● **Stated exercise**:
Reproduce the listing below in its entirety. Change nothing.

— BEGIN —

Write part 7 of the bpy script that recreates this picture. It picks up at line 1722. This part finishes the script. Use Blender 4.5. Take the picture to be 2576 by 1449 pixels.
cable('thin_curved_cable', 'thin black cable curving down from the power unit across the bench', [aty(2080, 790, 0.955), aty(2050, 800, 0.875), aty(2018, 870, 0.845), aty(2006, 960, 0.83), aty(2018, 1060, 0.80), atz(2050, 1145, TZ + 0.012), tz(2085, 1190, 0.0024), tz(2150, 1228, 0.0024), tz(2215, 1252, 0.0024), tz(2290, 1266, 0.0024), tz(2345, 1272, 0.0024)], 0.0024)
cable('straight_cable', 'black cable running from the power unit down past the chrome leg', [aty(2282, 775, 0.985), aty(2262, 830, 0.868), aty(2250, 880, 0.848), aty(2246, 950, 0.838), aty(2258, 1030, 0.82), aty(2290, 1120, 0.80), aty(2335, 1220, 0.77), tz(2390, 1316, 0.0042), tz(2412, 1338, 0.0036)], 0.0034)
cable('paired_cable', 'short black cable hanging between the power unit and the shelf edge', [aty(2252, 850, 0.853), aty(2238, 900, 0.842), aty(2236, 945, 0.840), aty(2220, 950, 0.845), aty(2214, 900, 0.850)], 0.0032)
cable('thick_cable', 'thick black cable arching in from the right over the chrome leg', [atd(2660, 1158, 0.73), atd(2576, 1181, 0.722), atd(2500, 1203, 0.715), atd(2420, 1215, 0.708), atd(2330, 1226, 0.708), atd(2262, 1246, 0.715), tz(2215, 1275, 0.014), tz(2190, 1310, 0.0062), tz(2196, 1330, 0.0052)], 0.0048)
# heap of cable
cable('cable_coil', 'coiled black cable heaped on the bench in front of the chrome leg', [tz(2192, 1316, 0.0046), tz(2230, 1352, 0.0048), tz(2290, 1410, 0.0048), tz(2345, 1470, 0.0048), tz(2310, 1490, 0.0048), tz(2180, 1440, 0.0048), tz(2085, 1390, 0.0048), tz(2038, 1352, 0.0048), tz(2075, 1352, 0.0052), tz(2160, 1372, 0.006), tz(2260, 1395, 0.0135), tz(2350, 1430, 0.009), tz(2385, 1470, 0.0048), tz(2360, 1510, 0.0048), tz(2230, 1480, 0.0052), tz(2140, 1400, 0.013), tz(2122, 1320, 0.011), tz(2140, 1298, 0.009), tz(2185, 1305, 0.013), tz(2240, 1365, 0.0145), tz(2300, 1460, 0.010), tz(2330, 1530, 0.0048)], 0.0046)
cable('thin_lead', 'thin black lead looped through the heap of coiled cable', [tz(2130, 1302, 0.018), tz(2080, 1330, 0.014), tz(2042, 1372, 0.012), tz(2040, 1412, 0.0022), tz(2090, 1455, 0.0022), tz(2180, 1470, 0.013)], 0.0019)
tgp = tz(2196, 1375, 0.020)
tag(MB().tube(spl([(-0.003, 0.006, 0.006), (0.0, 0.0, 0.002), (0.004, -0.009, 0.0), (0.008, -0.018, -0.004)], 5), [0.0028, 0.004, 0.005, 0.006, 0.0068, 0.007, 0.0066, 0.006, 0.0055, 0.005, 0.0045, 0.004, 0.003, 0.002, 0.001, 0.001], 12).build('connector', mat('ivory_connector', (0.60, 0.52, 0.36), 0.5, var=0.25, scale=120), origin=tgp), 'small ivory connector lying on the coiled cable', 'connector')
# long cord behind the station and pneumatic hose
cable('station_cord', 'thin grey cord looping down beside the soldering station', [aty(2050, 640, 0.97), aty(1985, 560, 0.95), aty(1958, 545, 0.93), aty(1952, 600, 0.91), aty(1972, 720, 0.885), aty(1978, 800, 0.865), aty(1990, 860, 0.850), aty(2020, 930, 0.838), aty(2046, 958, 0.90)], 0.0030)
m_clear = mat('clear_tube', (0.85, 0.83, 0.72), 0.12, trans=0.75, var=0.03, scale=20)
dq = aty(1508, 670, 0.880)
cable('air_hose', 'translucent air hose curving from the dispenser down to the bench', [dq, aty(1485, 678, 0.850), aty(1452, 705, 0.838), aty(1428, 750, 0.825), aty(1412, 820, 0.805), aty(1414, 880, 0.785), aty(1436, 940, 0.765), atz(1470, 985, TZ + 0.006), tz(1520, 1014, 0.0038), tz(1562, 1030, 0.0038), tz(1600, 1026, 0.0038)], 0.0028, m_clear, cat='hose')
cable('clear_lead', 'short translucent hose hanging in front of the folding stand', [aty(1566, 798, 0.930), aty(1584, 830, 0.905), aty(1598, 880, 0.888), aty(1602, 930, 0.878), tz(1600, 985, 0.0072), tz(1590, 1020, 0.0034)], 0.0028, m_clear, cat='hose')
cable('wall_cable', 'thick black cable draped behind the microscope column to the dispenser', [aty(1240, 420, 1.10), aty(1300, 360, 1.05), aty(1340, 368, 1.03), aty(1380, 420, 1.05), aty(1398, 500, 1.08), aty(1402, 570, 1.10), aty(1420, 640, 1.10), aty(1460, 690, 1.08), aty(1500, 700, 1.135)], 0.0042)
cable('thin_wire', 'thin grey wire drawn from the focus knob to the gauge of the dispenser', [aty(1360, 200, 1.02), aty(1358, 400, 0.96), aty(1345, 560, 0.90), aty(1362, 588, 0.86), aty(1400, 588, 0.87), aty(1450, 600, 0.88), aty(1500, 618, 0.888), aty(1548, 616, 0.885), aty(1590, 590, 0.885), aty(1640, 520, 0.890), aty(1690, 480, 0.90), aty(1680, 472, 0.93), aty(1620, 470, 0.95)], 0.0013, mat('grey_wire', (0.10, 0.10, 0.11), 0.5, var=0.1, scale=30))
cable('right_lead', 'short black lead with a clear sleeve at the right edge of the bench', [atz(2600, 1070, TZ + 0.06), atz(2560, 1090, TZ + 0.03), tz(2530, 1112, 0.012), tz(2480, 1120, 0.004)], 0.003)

— END —

● **Finished exercise**:
Write part 7 of the bpy script that recreates this picture. It picks up at line 1722. This part finishes the script. Use Blender 4.5. Take the picture to be 2576 by 1449 pixels.
cable('thin_curved_cable', 'thin black cable curving down from the power unit across the bench', [aty(2080, 790, 0.955), aty(2050, 800, 0.875), aty(2018, 870, 0.845), aty(2006, 960, 0.83), aty(2018, 1060, 0.80), atz(2050, 1145, TZ + 0.012), tz(2085, 1190, 0.0024), tz(2150, 1228, 0.0024), tz(2215, 1252, 0.0024), tz(2290, 1266, 0.0024), tz(2345, 1272, 0.0024)], 0.0024)
cable('straight_cable', 'black cable running from the power unit down past the chrome leg', [aty(2282, 775, 0.985), aty(2262, 830, 0.868), aty(2250, 880, 0.848), aty(2246, 950, 0.838), aty(2258, 1030, 0.82), aty(2290, 1120, 0.80), aty(2335, 1220, 0.77), tz(2390, 1316, 0.0042), tz(2412, 1338, 0.0036)], 0.0034)
cable('paired_cable', 'short black cable hanging between the power unit and the shelf edge', [aty(2252, 850, 0.853), aty(2238, 900, 0.842), aty(2236, 945, 0.840), aty(2220, 950, 0.845), aty(2214, 900, 0.850)], 0.0032)
cable('thick_cable', 'thick black cable arching in from the right over the chrome leg', [atd(2660, 1158, 0.73), atd(2576, 1181, 0.722), atd(2500, 1203, 0.715), atd(2420, 1215, 0.708), atd(2330, 1226, 0.708), atd(2262, 1246, 0.715), tz(2215, 1275, 0.014), tz(2190, 1310, 0.0062), tz(2196, 1330, 0.0052)], 0.0048)
# heap of cable
cable('cable_coil', 'coiled black cable heaped on the bench in front of the chrome leg', [tz(2192, 1316, 0.0046), tz(2230, 1352, 0.0048), tz(2290, 1410, 0.0048), tz(2345, 1470, 0.0048), tz(2310, 1490, 0.0048), tz(2180, 1440, 0.0048), tz(2085, 1390, 0.0048), tz(2038, 1352, 0.0048), tz(2075, 1352, 0.0052), tz(2160, 1372, 0.006), tz(2260, 1395, 0.0135), tz(2350, 1430, 0.009), tz(2385, 1470, 0.0048), tz(2360, 1510, 0.0048), tz(2230, 1480, 0.0052), tz(2140, 1400, 0.013), tz(2122, 1320, 0.011), tz(2140, 1298, 0.009), tz(2185, 1305, 0.013), tz(2240, 1365, 0.0145), tz(2300, 1460, 0.010), tz(2330, 1530, 0.0048)], 0.0046)
cable('thin_lead', 'thin black lead looped through the heap of coiled cable', [tz(2130, 1302, 0.018), tz(2080, 1330, 0.014), tz(2042, 1372, 0.012), tz(2040, 1412, 0.0022), tz(2090, 1455, 0.0022), tz(2180, 1470, 0.013)], 0.0019)
tgp = tz(2196, 1375, 0.020)
tag(MB().tube(spl([(-0.003, 0.006, 0.006), (0.0, 0.0, 0.002), (0.004, -0.009, 0.0), (0.008, -0.018, -0.004)], 5), [0.0028, 0.004, 0.005, 0.006, 0.0068, 0.007, 0.0066, 0.006, 0.0055, 0.005, 0.0045, 0.004, 0.003, 0.002, 0.001, 0.001], 12).build('connector', mat('ivory_connector', (0.60, 0.52, 0.36), 0.5, var=0.25, scale=120), origin=tgp), 'small ivory connector lying on the coiled cable', 'connector')
# long cord behind the station and pneumatic hose
cable('station_cord', 'thin grey cord looping down beside the soldering station', [aty(2050, 640, 0.97), aty(1985, 560, 0.95), aty(1958, 545, 0.93), aty(1952, 600, 0.91), aty(1972, 720, 0.885), aty(1978, 800, 0.865), aty(1990, 860, 0.850), aty(2020, 930, 0.838), aty(2046, 958, 0.90)], 0.0030)
m_clear = mat('clear_tube', (0.85, 0.83, 0.72), 0.12, trans=0.75, var=0.03, scale=20)
dq = aty(1508, 670, 0.880)
cable('air_hose', 'translucent air hose curving from the dispenser down to the bench', [dq, aty(1485, 678, 0.850), aty(1452, 705, 0.838), aty(1428, 750, 0.825), aty(1412, 820, 0.805), aty(1414, 880, 0.785), aty(1436, 940, 0.765), atz(1470, 985, TZ + 0.006), tz(1520, 1014, 0.0038), tz(1562, 1030, 0.0038), tz(1600, 1026, 0.0038)], 0.0028, m_clear, cat='hose')
cable('clear_lead', 'short translucent hose hanging in front of the folding stand', [aty(1566, 798, 0.930), aty(1584, 830, 0.905), aty(1598, 880, 0.888), aty(1602, 930, 0.878), tz(1600, 985, 0.0072), tz(1590, 1020, 0.0034)], 0.0028, m_clear, cat='hose')
cable('wall_cable', 'thick black cable draped behind the microscope column to the dispenser', [aty(1240, 420, 1.10), aty(1300, 360, 1.05), aty(1340, 368, 1.03), aty(1380, 420, 1.05), aty(1398, 500, 1.08), aty(1402, 570, 1.10), aty(1420, 640, 1.10), aty(1460, 690, 1.08), aty(1500, 700, 1.135)], 0.0042)
cable('thin_wire', 'thin grey wire drawn from the focus knob to the gauge of the dispenser', [aty(1360, 200, 1.02), aty(1358, 400, 0.96), aty(1345, 560, 0.90), aty(1362, 588, 0.86), aty(1400, 588, 0.87), aty(1450, 600, 0.88), aty(1500, 618, 0.888), aty(1548, 616, 0.885), aty(1590, 590, 0.885), aty(1640, 520, 0.890), aty(1690, 480, 0.90), aty(1680, 472, 0.93), aty(1620, 470, 0.95)], 0.0013, mat('grey_wire', (0.10, 0.10, 0.11), 0.5, var=0.1, scale=30))
cable('right_lead', 'short black lead with a clear sleeve at the right edge of the bench', [atz(2600, 1070, TZ + 0.06), atz(2560, 1090, TZ + 0.03), tz(2530, 1112, 0.012), tz(2480, 1120, 0.004)], 0.003)